_Goal_
Take the lines of the data below from the very first through the line containing "pl3, .010, 'clearedge'); mb.build('tag_pointer', tb)" and output them exactly, pictures excluded.

··· Provided material ···

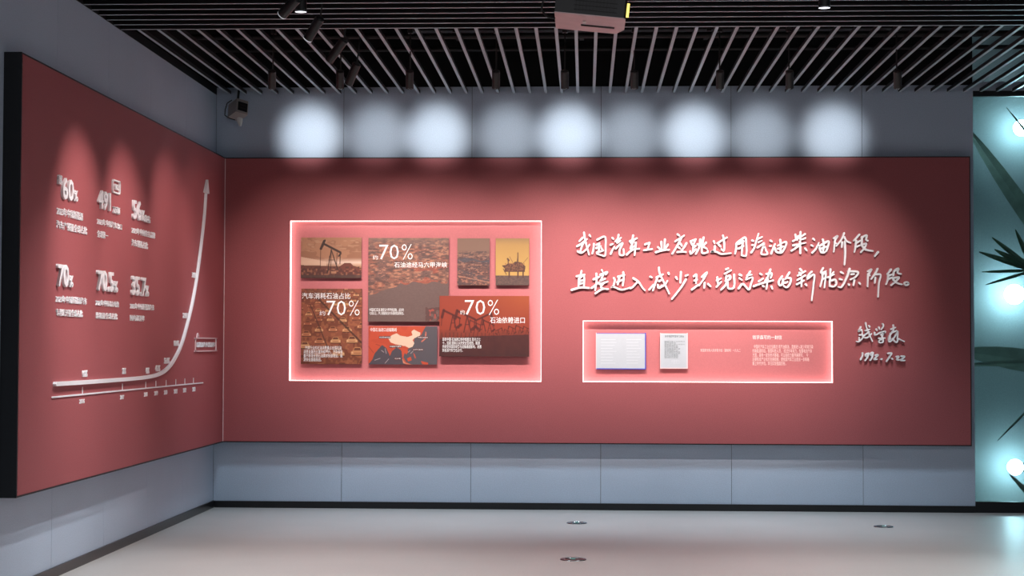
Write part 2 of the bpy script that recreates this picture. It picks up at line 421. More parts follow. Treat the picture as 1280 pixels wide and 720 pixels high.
mb = MB(); add_ribbon(mb, frame_pts(243.7, 422.6, 269.4, 438.9), .011, .011, pl3, .010, 'clearedge'); mb.build('tag_frame', tb)
tleft('tag_text', '新能源汽车渗透率', 245.2, 268, 427.6, 434.2, bold=.02, depth=.006, parent=tb)
mb = MB(); add_ribbon(mb, [L2(245.2, 422.5), L2(246.4, 417), L2(247.8, 422.5)], .009, .009, pl3, .010, 'clearedge'); mb.build('tag_pointer', tb)

# ------------------------------------------------------------------ calligraphy, stroke by stroke
A = (716, 284, 14.222); B = (800, 284, 10.667); C = (914, 284, 12.8); D = (1008, 284, 12.8)
E_ = (712, 330, 12.8); F_ = (806, 330, 11.636); G = (912, 330, 10.667); H = (1020, 330, 10.24)
SG = (1066, 400, 18.286); DT = (1068, 436, 18.286)
line1 = [
 (A, [[(178,182),(112,250)],[(72,340),(160,285),(258,205)],[(200,250),(165,330),(132,430)],[(82,425),(150,455),(230,400),(300,305)],[(198,88),(214,190),(245,330),(290,490)],[(295,135),(318,172)]]),
 (A, [[(375,290),(366,400),(345,470)],[(430,225),(540,168),(582,195),(584,330),(575,500),(500,495),(425,470)],[(415,318),(480,282)],[(410,372),(505,335)],[(468,300),(460,440)],[(425,450),(548,412)],[(505,372),(528,396)]]),
 (A, [[(698,185),(725,210)],[(665,315),(718,295)],[(670,475),(738,340)],[(815,130),(800,200),(750,258)],[(800,235),(862,182)],[(785,275),(852,238)],[(762,385),(830,312),(886,285),(835,400),(836,485),(906,488),(902,385)]]),
 (A, [[(1075,138),(1055,230),(1026,285)],[(1010,252),(1145,192)],[(1085,235),(1022,372)],[(1022,375),(1130,318)],[(955,490),(1060,402),(1188,380)],[(1122,270),(1112,380),(1098,505)]]),
 (B, [[(65,230),(132,203)],[(130,205),(100,298)],[(48,308),(166,290)]]),
 (B, [[(285,190),(291,312)],[(333,158),(325,302)],[(238,262),(276,300)],[(374,228),(335,292)],[(208,334),(310,305),(392,300)]]),
 (B, [[(497,90),(528,116)],[(468,190),(592,108)],[(552,140),(500,240),(428,358)],[(538,215),(562,252)],[(622,208),(590,265),(545,325)],[(495,332),(560,325),(616,332)],[(512,262),(540,290)]]),
 (B, [[(672,188),(748,158)],[(680,200),(705,238),(742,170)],[(714,240),(706,325)],[(745,245),(715,272)],[(668,318),(682,352),(748,290)],[(806,158),(792,260),(744,358)],[(850,132),(826,260),(832,342),(896,336),(902,308)],[(764,222),(792,244)],[(884,202),(842,250)],[(850,262),(894,288)]]),
 (B, [[(983,182),(998,216)],[(1000,248),(990,310),(945,325),(1010,325),(1090,356),(1216,345)],[(1028,216),(1162,134)],[(1105,106),(1125,220),(1118,312),(1084,292)],[(1048,232),(1078,258)]]),
 (C, [[(82,255),(77,340),(64,430)],[(90,252),(150,205),(225,163),(242,260),(240,448),(160,448)],[(112,270),(205,222)],[(115,345),(200,298)],[(186,212),(168,440)]]),
 (C, [[(330,208),(362,222)],[(334,286),(358,280)],[(320,408),(372,320),(440,98)],[(418,192),(498,152)],[(436,242),(495,212)],[(418,328),(500,268),(528,262),(490,380),(492,430),(576,430),(560,370),(526,290)]]),
 (C, [[(626,210),(654,232)],[(618,302),(648,298)],[(638,428),(704,262)],[(700,330),(722,390),(800,407),(850,345),(886,245),(840,240),(742,300)],[(784,198),(796,300),(790,392)],[(745,348),(842,302)]]),
 (C, [[(1028,112),(1040,190)],[(985,224),(1085,168)],[(1076,135),(1058,208)],[(1110,68),(1110,190),(1192,172)],[(1186,106),(1118,152)],[(985,292),(1197,248)],[(1100,220),(1108,425)],[(1100,285),(958,382)],[(1182,336),(1212,378)]]),
 (D, [[(106,180),(134,208)],[(78,282),(108,308)],[(92,412),(150,350),(202,248)],[(208,300),(350,224),(346,300),(312,386),(240,402),(206,318)],[(263,193),(282,300),(266,386)],[(235,342),(322,310)]]),
 (D, [[(434,180),(502,138),(450,232),(484,262)],[(457,225),(438,400)],[(606,88),(560,200),(478,302)],[(605,150),(640,215),(712,252)],[(572,238),(566,322)],[(614,228),(622,400),(610,602)]]),
 (D, [[(852,113),(758,218)],[(800,208),(786,310),(768,402)],[(800,252),(872,210)],[(806,312),(852,290)],[(888,150),(890,240),(868,292)],[(892,160),(964,130),(956,200),(988,216)],[(870,292),(956,260),(932,330),(868,406)],[(898,308),(960,360),(1068,382)]]),
 (D, [[(1152,392),(1092,468)]]),
]
line2 = [
 (E_, [[(192,106),(176,172)],[(108,196),(244,168)],[(152,230),(140,372)],[(155,226),(230,190),(230,372)],[(160,275),(222,252)],[(160,320),(222,302)],[(28,416),(170,376),(314,382)]]),
 (E_, [[(428,148),(432,260),(408,424)],[(378,246),(484,200)],[(348,388),(472,290)],[(512,92),(532,122)],[(488,172),(604,128),(574,172)],[(540,152),(502,262)],[(490,266),(574,234)],[(478,322),(612,280)],[(552,290),(502,368),(562,400)],[(408,472),(520,402),(622,400)]]),
 (E_, [[(705,218),(722,260),(700,350),(668,372),(720,370),(830,411),(958,382)],[(768,202),(884,174)],[(758,292),(874,240)],[(800,190),(770,332)],[(858,126),(866,220),(850,348)]]),
 (E_, [[(958,382),(1000,376),(1085,288)],[(1014,222),(1100,280),(1160,370),(1208,424)]]),
 (F_, [[(76,182),(108,198)],[(62,374),(128,298)],[(205,46),(216,130),(290,290),(357,434)],[(168,196),(268,148)],[(180,215),(150,290),(118,388)],[(204,252),(244,230)],[(188,300),(200,346),(254,308)],[(210,350),(290,300),(332,240)],[(342,124),(354,152)]]),
 (F_, [[(526,110),(518,274)],[(452,186),(474,224)],[(592,172),(634,154)],[(602,218),(520,350),(392,512)]]),
 (F_, [[(710,182),(752,154),(745,282)],[(718,242),(765,225)],[(682,374),(782,298)],[(830,190),(904,122),(860,210),(788,318)],[(872,268),(864,350)],[(916,286),(962,328)]]),
 (F_, [[(1055,186),(1064,292)],[(1042,242),(1114,206)],[(1042,334),(1114,256)],[(1180,78),(1218,62)],[(1158,142),(1260,88)],[(1185,168),(1178,235)],[(1170,248),(1240,212),(1236,168),(1182,190)],[(1200,250),(1170,312),(1108,374)],[(1300,150),(1297,335),(1215,352),(1206,255)]]),
 (G, [[(128,138),(164,154)],[(128,188),(168,212)],[(118,328),(176,264),(256,340),(285,270),(306,180),(216,208)],[(278,96),(222,190)],[(232,152),(298,142)]]),
 (G, [[(404,126),(434,142)],[(388,232),(452,190)],[(546,68),(520,150),(472,232)],[(488,132),(562,126),(545,190)],[(318,297),(450,250),(584,218)],[(510,200),(492,334)],[(438,288),(464,304)],[(556,296),(572,334)]]),
 (G, [[(702,158),(655,240),(677,286),(742,240)],[(716,200),(702,272)],[(802,108),(745,202)],[(770,180),(816,195),(802,270),(762,311),(718,290)],[(744,252),(778,234)]]),
 (G, [[(936,62),(968,92)],[(908,156),(1014,92)],[(930,112),(952,152)],[(900,216),(1014,148)],[(893,274),(994,218)],[(962,180),(958,304)],[(1012,266),(1030,290)],[(1098,98),(1050,150),(1034,204)],[(1045,190),(1128,143),(1117,300),(1095,488)]]),
 (H, [[(96,46),(64,112),(134,88)],[(86,122),(80,200),(54,292)],[(90,130),(127,110),(120,200),(108,304)],[(85,192),(118,178)],[(185,62),(186,150),(230,98)],[(148,172),(236,132)],[(180,170),(174,288)],[(200,210),(246,200),(262,250),(230,286),(180,282)]]),
 (H, [[(316,98),(354,122)],[(302,190),(338,202)],[(432,56),(400,160),(334,288),(286,292)],[(410,92),(536,100),(512,160),(440,200)],[(452,132),(492,128)],[(418,256),(428,272)],[(492,205),(480,274)],[(552,238),(568,258)]]),
 (H, [[(664,96),(712,68),(680,132),(694,150)],[(668,122),(660,292)],[(792,56),(760,120),(708,194)],[(760,130),(828,140),(806,250),(796,424)],[(760,170),(754,246)]]),
 (H, [[(964,66),(914,132)],[(926,130),(920,200),(898,264)],[(930,152),(978,130)],[(930,192),(978,170)],[(1000,90),(990,152)],[(1002,90),(1056,58),(1046,110),(1094,128)],[(978,182),(1062,170),(1022,222),(962,272)],[(988,200),(1040,242),(1104,262)]]),
 (H, [[(1160+27*math.cos(t*.698), 250+20*math.sin(t*.698)) for t in range(10)]]),
]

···

_Finished task_
Write part 2 of the bpy script that recreates this picture. It picks up at line 421. More parts follow. Treat the picture as 1280 pixels wide and 720 pixels high.
mb = MB(); add_ribbon(mb, frame_pts(243.7, 422.6, 269.4, 438.9), .011, .011, pl3, .010, 'clearedge'); mb.build('tag_frame', tb)
tleft('tag_text', '新能源汽车渗透率', 245.2, 268, 427.6, 434.2, bold=.02, depth=.006, parent=tb)
mb = MB(); add_ribbon(mb, [L2(245.2, 422.5), L2(246.4, 417), L2(247.8, 422.5)], .009, .009, pl3, .010, 'clearedge'); mb.build('tag_pointer', tb)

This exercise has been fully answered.